Die Debatte um die europäische Energieversorgung und die Unabhängigkeit von russischen Gasimporten erhält neue Impulse: Das Deutsche Institut für Wirtschaftsforschung (DIW) legt eine Studie vor, die klarstellt, dass ein Embargo gegen russisches Erdgas die EU nicht in Versorgungsnöte bringen würde. Selbst unter der Annahme einer durchgängig hohen Gasnachfrage bis 2030 zeigt die Analyse, dass Europa das russische Gas komplett substituieren könne.
Die Experten des DIW belegen in ihrer Untersuchung die Tragfähigkeit alternativer Importkanäle. Europäische Staaten könnten demnach ihren Bedarf mühelos über andere Pipeline-Systeme und liquidiertes Erdgas (LNG) decken, und das ohne zusätzliche Infrastrukturinvestitionen. Länder, die bisher stark von russischen Gaslieferungen abhängig waren – wie Österreich und Ungarn – stehen dabei im Fokus der Analyse. Dennoch habe sich der Importanteil Russlands an der europäischen Gasversorgung bereits deutlich reduziert.
In den letzten Monaten ist Russlands Anteil am europäischen Gasmarkt gesunken: Während Österreich im März dieses Jahres zu 93 Prozent von russischen Importen abhing, ist der EU-weite Anteil auf 14 Prozent gesunken. Franziska Holz, eine der Autorinnen, bestätigt die Machbarkeit einer unabhängigen Versorgung, auch für die besonders abhängigen Nationen.
Die möglichen Optionen zur Schließung der Versorgungslücke im Falle weiterer Sanktionen streuen breit: Eine diversifizierte Beschaffung aus Ländern wie Norwegen, den USA, Algerien, Katar, Nigeria und Aserbaidschan wird als pragmatische Lösung betrachtet. Gleichzeitig betonen die Autoren die Wichtigkeit einer breiteren Verteilung der Gasquellen und heben die zunehmende Relevanz von LNG hervor.
Das DIW hinterfragt außerdem den geplanten Ausbau europäischer LNG-Importterminals – dieser wird als "stark überdimensioniert" angesehen. Nach Christian von Hirschhausen könnten die derzeitigen russischen LNG-Importe großteils ohne die geplanten Investitionen ersetzt werden.

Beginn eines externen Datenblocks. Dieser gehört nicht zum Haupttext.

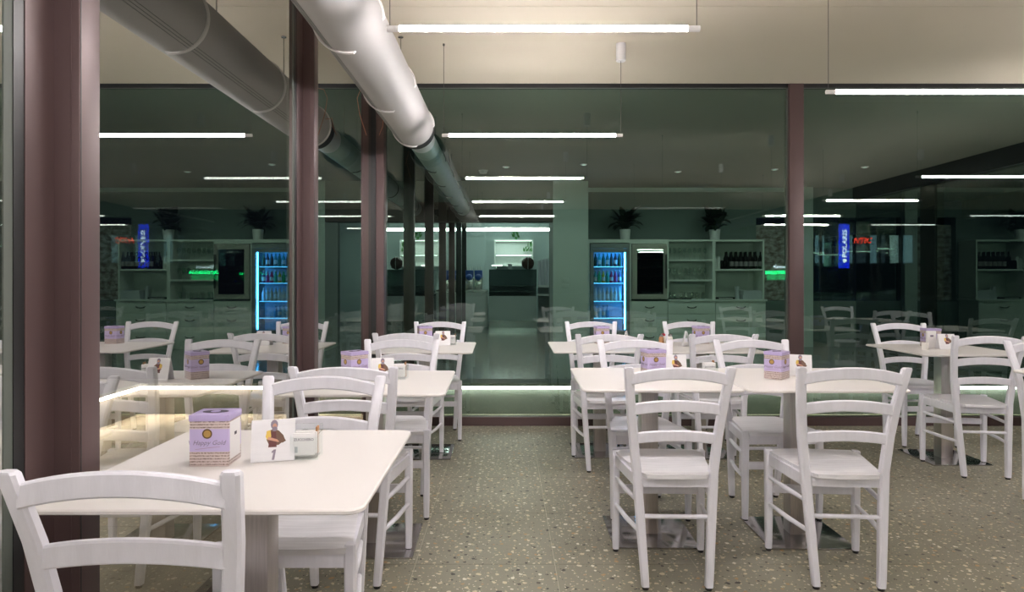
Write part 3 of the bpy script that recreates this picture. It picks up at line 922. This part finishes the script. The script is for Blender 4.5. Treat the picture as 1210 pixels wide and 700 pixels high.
# cruets on the right rear table
for x, y, m, cap, lab in ((1.165, 4.70, 'salt', 'red', 'white shaker with red cap behind the front centre tables'),
                          (1.205, 4.66, 'salt', 'steelcap', 'white shaker with steel cap beside the red-capped shaker'),
                          (1.135, 4.64, 'wood_stick', 'steelcap', 'small amber shaker left of the red-capped shaker')):
    t = thing('shaker', lab, 'shaker', (x, y, ZT), 0, 'shakers on the rear centre table')
    B().lathe([(.018, 0), (.020, .004), (.018, .05), (.014, .062)], 12).obj('shaker_body', M[m], t)
    B().lathe([(.0145, .0625), (.0145, .074), (.009, .080)], 12).obj('cap', M[cap], t)

# ------------------------------------------------------------------ bar along the rear wall
FY = 10.8
Z0 = .05
def X(px): return (px - 598) * FY / F
def Z(py): return 1.22 + (332 - py) * FY / F
# fridge with bottles
fx0, fx1 = X(697.5), X(743.5)
fr = thing('display_fridge', 'glass door drinks fridge glowing blue at the rear of the bar', 'fridge', ((fx0 + fx1) / 2, FY, Z0))
hw = (fx1 - fx0) / 2; ht = Z(288) - Z0
b = B(); b.bb(-hw, -hw + .04, .02, .48, 0, ht); b.bb(hw - .04, hw, .02, .48, 0, ht); b.bb(-hw + .04, hw - .04, .02, .48, ht - .05, ht); b.bb(-hw + .04, hw - .04, .02, .48, 0, .30)
b.obj('fridge_body', M['fridge_body'], fr)
B().bb(-hw + .04, hw - .04, .45, .48, .30, ht - .05).obj('liner', M['fridge_in'], fr)
B().bb(-hw, hw, -.03, .02, ht - .085, ht).obj('header_panel', M['fridge_body'], fr)
dr = B(); dz0, dz1 = .26, ht - .09
dr.bb(-hw, -hw + .055, -.03, .015, dz0, dz1); dr.bb(hw - .06, hw, -.03, .015, dz0, dz1); dr.bb(-hw + .055, hw - .06, -.03, .015, dz1 - .06, dz1); dr.bb(-hw + .055, hw - .06, -.03, .015, dz0, dz0 + .06)
door = dr.obj('door', M['fridge_body'], fr)
B().bb(-hw + .055, hw - .06, -.012, -.006, dz0 + .06, dz1 - .06).obj('door_glass', M['clear'], door, False)
B().bb(hw - .078, hw - .062, .03, .05, .34, ht - .10).obj('led_column', M['fridge_led'], fr)
B().bb(-hw + .07, hw - .09, .03, .05, ht - .065, ht - .052).obj('added_led_bar', M['fridge_led'], fr)  # unseen bar added under the top to brighten the fridge interior
shelf_z = []
for py in (315, 334.5, 356, 376):
    z = Z(py) - Z0
    shelf_z.append(z)
    B().bb(-hw + .06, hw - .075, .04, .44, z - .014, z).obj('shelf', M['whitejar'], fr)
    B().bb(-hw + .06, hw - .075, .030, .040, z - .012, z + .000).obj('shelf_light', M['fridge_shelf'], fr)
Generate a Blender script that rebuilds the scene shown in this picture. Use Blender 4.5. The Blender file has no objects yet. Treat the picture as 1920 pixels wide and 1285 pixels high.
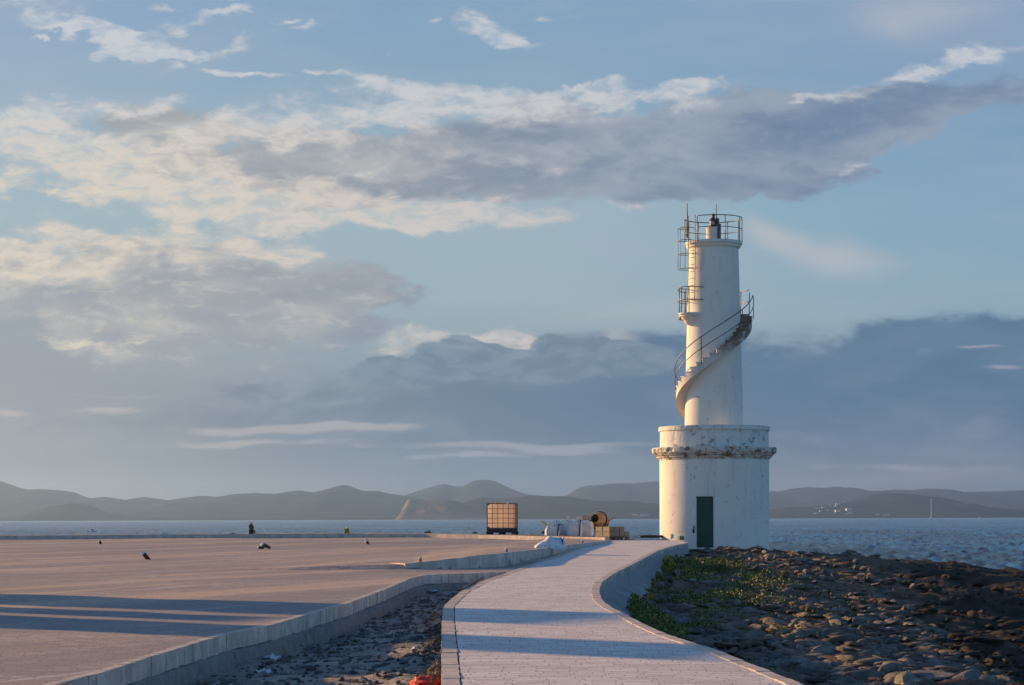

Lediglich geringfügige Erweiterungen der Kapazitäten in Italien und Kroatien könnten nötig sein.
Claudia Kemfert, Leiterin der Energieabteilung des DIW, sieht in der Studie auch einen Wegweiser für die europäische Energiewende: Der schrittweise Abschied von Erdgas zugunsten erneuerbarer Ressourcen stärke Europas Position und reduziere Abhängigkeiten, die zu politischer Einflussnahme genutzt werden könnten.